ET L'ÉCOLE DANS TOUT ÇA ?

Le chercheur juge en outre que la notion de racisme d'Etat « n’est franchement pas pertinente pour caractériser la situation française, car le "racisme d’Etat" suppose que les institutions de l’Etat soient au service d’une politique raciste, ce qui n’est évidemment pas le cas en France », mais il affirme qu'il « existe bien un racisme structurel en France, par lequel des institutions comme la police peuvent avoir des pratiques racistes. Il y a du racisme dans l’Etat, il n’y a pas de racisme d’Etat. » Au total, se dessine une posture entre deux eaux : Ndiaye considère que la désormais fameuse idéologie wokeest « un épouvantail plus qu’une réalité sociale ou idéologique », et que « le terme d’islamo-gauchisme ne désigne aucune réalité à l’université ». Mais s'il affirme « partager la plupart des causes » des jeunes militants féministes, écolos et antiracistes qui effraient tant certains « boomers », l'historien « n’approuve pas les discours moralisateurs ou sectaires de certains d’entre eux.
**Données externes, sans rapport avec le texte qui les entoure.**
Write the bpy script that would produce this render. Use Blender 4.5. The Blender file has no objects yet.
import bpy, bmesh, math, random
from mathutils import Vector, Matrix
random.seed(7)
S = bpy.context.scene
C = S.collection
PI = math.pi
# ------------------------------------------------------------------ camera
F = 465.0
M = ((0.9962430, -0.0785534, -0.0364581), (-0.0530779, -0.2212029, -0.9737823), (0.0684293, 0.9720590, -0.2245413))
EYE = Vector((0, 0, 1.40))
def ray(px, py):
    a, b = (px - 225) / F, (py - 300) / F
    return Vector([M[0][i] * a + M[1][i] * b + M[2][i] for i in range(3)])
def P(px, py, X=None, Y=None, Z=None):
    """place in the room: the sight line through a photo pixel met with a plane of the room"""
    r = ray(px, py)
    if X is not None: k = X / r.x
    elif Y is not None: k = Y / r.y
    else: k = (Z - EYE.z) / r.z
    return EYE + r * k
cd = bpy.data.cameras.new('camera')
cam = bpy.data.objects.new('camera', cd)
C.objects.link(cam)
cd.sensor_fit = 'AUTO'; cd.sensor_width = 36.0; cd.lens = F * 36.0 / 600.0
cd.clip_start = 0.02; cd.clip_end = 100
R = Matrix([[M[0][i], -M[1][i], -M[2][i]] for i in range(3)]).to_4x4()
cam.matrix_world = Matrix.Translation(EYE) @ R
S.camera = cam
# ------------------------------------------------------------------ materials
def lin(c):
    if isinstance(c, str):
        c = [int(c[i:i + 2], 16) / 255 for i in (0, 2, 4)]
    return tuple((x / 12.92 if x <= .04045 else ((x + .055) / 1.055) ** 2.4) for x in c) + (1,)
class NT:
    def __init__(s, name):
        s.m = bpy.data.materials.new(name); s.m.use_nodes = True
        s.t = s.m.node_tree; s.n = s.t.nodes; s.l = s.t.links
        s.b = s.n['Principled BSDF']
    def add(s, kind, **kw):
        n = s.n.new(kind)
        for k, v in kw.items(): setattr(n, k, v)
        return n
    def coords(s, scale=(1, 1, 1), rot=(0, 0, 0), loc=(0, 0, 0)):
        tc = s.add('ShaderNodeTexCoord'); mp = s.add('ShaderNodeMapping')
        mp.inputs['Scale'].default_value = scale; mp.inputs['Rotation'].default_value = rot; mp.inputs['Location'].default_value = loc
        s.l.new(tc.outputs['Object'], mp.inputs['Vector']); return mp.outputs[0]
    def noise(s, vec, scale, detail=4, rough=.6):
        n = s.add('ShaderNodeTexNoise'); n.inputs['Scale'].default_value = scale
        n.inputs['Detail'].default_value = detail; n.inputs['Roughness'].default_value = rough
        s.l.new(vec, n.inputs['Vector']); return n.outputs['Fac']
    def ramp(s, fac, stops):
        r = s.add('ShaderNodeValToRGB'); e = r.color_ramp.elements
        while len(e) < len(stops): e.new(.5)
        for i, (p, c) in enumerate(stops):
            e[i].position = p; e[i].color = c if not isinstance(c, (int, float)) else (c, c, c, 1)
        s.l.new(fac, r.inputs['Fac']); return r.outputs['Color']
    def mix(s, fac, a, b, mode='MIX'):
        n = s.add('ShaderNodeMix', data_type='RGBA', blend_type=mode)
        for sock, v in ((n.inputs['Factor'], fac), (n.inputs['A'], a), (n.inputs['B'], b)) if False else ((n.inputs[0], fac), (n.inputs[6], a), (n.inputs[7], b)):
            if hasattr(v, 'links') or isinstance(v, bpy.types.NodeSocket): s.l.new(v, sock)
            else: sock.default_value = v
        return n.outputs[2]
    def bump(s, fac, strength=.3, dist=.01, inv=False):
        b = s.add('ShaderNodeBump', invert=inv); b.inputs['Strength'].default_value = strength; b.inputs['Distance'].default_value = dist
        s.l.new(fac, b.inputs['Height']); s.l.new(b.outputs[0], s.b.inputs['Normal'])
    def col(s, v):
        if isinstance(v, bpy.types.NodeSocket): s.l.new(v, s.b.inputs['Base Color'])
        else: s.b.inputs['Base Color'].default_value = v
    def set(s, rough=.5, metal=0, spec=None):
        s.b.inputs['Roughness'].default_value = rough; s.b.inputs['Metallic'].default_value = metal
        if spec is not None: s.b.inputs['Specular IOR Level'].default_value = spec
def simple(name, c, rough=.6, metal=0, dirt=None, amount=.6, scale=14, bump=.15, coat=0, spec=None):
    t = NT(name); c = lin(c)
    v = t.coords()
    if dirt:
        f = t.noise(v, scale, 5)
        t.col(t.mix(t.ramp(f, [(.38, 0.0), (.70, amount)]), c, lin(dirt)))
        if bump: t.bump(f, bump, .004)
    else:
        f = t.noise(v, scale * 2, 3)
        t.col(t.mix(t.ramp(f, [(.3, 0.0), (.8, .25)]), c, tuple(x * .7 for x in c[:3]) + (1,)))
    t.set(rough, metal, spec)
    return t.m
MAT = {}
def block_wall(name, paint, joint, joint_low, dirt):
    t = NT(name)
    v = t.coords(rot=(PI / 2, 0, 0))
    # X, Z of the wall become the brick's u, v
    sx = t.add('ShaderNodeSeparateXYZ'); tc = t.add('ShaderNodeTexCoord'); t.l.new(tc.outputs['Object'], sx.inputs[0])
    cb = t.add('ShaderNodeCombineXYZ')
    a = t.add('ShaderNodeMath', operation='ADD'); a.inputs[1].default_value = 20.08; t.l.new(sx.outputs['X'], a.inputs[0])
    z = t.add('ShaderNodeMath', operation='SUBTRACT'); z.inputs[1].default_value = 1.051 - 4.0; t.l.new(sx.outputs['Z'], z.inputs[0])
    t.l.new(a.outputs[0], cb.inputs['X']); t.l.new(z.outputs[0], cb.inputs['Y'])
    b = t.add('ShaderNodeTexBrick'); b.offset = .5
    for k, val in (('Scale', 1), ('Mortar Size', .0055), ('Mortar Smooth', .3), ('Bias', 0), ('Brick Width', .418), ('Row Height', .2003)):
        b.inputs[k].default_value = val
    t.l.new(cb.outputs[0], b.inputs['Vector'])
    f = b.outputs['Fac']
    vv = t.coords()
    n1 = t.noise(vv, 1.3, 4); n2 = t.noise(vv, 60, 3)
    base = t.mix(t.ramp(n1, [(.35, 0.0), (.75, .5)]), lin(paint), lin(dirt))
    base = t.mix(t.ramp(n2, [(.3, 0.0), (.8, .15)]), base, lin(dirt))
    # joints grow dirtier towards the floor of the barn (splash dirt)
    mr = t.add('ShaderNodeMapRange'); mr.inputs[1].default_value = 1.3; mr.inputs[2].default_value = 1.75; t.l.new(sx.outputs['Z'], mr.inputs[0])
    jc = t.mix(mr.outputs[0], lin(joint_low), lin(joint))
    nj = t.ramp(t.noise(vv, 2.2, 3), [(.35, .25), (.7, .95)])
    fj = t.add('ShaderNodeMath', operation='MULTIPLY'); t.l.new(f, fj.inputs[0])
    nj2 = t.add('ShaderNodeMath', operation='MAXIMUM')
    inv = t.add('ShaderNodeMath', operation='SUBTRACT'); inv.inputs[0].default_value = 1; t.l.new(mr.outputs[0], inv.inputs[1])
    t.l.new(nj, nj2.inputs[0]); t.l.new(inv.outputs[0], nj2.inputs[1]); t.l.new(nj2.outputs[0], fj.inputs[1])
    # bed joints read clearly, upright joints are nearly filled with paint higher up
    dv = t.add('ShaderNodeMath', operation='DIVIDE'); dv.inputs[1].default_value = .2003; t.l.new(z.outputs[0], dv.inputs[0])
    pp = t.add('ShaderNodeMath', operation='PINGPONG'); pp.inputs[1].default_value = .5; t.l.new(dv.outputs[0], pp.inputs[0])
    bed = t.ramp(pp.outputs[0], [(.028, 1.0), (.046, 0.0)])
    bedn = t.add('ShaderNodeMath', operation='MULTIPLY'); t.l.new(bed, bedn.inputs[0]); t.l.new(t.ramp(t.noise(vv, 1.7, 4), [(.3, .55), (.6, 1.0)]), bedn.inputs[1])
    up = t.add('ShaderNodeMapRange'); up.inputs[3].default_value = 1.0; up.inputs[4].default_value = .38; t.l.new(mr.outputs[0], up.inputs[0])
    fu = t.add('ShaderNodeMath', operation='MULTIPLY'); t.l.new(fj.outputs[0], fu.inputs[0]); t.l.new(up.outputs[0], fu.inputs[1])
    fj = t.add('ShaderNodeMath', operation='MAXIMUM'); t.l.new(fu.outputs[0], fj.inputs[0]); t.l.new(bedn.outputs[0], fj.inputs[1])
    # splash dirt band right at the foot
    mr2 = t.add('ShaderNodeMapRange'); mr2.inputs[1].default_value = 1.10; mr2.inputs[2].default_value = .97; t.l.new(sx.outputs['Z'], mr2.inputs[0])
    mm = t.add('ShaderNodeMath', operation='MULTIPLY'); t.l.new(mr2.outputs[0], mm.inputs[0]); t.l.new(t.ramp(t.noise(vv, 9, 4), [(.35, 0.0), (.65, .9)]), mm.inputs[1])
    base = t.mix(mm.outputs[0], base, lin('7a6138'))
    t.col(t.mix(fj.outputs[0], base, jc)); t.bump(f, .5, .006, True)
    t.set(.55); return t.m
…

Je me sens plus cool que “woke”, c’est sans doute une question de génération. »

Si ces considérations ont agité le marigot politico-médiatique ces derniers jours, elles ne disent pas grand-chose du futur mandat de Pap Ndiaye rue de Grenelle. Extrêmement disert sur ses sujets de spécialité que sont l'antiracisme et l'universalisme, le nouveau ministre ne s'est pas encore exprimé sur la refondation de l'école, la réforme du lycée professionnel ou encore la revalorisation du métier de professeur, alors qu'Emmanuel Macron a annoncé que l'éducation serait l'un des enjeux majeurs de son second quinquennat. Sans doute conscient de l'émoi provoqué par sa nomination, Ndiaye a effectué un premier déplacement symbolique à Conflans-Sainte-Honorine, dans le collège où le professeur Samuel Paty a été assassiné par un terroriste islamiste en octobre 2020.